A Perth businessman has been sentenced to more than seven years in jail for a multi-million dollar insurance scam that involved a deliberate burning of a former Bunnings headquarters.
A secret recording has revealed how businessman Hossean Pourzand plotted to set fire to the warehouse in Welshpool, an inner suburb of Perth in WA, with an unnamed associate in an attempt to claim the insurance.
The 5000sqm premises, owned by Pourzand, was previously a state headquarters of hardware giant Bunnings.
“Tonight is the night,” Pourzand could be heard saying on the recording released by a WA court. In the conversations, he was also recorded telling the associate about the clothing he should wear, the best time to commit the crime and how he should conceal his identity.

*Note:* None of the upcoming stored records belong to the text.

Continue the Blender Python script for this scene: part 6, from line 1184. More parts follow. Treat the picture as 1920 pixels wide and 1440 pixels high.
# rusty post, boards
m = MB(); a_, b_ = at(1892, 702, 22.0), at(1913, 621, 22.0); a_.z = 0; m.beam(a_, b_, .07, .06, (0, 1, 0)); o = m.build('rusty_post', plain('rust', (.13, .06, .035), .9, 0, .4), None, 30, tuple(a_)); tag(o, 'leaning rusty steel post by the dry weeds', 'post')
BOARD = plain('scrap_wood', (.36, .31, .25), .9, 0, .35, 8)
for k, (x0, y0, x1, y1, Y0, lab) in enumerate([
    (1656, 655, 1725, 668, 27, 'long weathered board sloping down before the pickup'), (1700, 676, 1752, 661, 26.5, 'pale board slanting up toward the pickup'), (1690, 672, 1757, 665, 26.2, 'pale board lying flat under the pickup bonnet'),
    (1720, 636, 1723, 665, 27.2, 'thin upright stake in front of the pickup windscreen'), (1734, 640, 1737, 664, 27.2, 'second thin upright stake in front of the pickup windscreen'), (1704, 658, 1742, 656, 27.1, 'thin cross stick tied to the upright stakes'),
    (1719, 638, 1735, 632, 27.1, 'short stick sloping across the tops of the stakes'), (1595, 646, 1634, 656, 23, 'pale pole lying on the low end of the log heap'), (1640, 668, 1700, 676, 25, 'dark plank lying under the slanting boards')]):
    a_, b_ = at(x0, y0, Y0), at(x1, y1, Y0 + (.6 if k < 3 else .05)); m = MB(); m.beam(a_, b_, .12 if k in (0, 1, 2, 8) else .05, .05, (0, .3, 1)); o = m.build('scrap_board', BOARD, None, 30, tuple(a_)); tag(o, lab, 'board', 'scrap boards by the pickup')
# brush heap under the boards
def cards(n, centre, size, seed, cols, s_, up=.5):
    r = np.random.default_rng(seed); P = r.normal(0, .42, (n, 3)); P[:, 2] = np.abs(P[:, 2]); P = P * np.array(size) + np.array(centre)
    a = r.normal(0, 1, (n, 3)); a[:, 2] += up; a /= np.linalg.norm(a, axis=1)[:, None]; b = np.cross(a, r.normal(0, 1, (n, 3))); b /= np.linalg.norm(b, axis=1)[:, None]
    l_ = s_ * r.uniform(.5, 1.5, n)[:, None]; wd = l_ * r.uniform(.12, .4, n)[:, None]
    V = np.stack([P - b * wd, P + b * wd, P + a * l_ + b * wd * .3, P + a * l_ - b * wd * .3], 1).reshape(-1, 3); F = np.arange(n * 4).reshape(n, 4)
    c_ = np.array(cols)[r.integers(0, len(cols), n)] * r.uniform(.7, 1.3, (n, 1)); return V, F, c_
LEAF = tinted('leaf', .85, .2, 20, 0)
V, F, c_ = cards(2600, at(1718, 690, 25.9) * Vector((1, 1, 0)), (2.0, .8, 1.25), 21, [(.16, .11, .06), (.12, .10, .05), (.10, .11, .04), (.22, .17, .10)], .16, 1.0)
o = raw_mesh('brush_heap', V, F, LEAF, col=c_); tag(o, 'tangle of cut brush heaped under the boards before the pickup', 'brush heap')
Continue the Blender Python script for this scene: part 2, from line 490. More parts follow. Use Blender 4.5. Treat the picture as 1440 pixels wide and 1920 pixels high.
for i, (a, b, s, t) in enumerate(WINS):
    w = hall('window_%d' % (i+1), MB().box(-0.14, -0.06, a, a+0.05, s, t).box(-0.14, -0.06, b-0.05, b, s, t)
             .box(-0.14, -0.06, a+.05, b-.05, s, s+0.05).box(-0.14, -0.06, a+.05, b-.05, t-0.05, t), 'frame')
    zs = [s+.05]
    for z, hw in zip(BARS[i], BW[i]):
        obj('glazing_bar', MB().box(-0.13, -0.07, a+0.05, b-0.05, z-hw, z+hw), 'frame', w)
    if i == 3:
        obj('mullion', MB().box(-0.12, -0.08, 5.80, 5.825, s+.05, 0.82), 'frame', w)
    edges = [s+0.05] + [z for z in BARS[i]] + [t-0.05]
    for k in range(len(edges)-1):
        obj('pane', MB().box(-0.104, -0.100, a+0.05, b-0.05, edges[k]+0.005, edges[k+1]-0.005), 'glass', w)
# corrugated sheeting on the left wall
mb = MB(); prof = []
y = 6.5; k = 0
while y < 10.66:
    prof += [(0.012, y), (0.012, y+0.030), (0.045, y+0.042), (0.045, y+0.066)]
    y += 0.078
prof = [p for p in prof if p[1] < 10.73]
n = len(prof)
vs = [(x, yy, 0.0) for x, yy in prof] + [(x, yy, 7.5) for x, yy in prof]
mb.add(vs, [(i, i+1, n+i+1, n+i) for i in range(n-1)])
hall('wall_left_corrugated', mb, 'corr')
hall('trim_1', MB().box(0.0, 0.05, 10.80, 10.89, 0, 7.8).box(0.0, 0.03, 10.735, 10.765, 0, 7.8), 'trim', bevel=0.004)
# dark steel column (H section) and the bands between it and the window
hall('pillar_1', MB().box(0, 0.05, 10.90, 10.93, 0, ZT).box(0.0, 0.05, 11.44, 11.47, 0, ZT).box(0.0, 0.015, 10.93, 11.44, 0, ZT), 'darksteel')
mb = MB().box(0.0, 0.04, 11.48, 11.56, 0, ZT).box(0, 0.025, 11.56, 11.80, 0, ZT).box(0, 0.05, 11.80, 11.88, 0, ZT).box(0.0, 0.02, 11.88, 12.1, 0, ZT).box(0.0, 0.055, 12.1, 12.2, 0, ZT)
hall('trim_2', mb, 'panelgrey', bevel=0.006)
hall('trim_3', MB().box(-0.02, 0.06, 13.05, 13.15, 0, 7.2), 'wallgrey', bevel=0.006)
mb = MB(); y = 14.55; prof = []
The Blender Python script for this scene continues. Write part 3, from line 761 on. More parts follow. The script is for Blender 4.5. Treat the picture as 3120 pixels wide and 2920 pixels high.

Justice Stephen Hall said Pourzand devised the plan and negotiated the fee with his associate, which included $50,000, a rent-free period of one year at one of his properties, and a $120,000 loan.
The associate went on to start the fire in the building using citronella oil, sash cord and candles on March 14, 2017, resulting in a blaze that took six hours for the emergency crew to contain and extensive damage to the Pilbara Street property.
Pourzand lodged the insurance claim the following day. The Supreme Court heard that the 65-year-old businessman could receive an amount between $8.5 million and $19.9 million if his insurance claim had been successful.
Pourzand said he intended to use the money from the insurance claim to fund a refit of the building.
Source: ABC News
Justice Hall described Pourzand as a “very willing, involved and interested participant in the plan to set fire to the building”, saying that he had the most to gain from the blaze.
Pourzand was sentenced to seven years and four months in prison.